Correction or control?
He went further, saying that in those moments, “aap usko nahi correct kar rahe ho, aap apna power dikhane ki koshish kar rahe ho as a parent.” In other words, the issue is not always the child’s behaviour. Sometimes it is the parents’ need to be right. That is a hard sentence to sit with, because it forces a pause. Are we actually guiding a child, or are we trying to win?
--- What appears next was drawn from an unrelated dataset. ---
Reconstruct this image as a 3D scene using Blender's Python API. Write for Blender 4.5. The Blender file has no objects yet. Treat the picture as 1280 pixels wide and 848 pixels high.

This is where many parents slip without realising it. They begin with concern but end with authority. The conversation shifts from “What is best for you?” to “Why are you not listening to me?” And once that happens, the child is no longer being raised through understanding. They are being managed through hierarchy.
What children really need
Warsi also touched on a thought many adults rarely entertain: “Shayad aapki baat galat hai… maybe the kid is right.” That single idea can change the entire atmosphere of a home. It does not mean children should run everything. It means their perspective deserves room. A child who disagrees is not automatically disrespectful. Sometimes they are observant. Sometimes they are emotionally honest in ways adults are not. That is what makes this truth so uncomfortable. It asks parents to make space for humility. To admit that love is not the same as control. To accept that a child’s growing mind is not a threat to authority but evidence that parenting is working.
Why his words matter

What Warsi is really talking about is respect. Not the blind kind demanded from above, but the earned kind that grows when children are allowed to think, speak and differ without being crushed for it. His reflection reminds us that parenting is not about producing obedience on command. It is about raising human beings who can eventually stand on their own. And that begins the moment a parent is willing to ask a difficult question: am I guiding my child or just protecting my ego?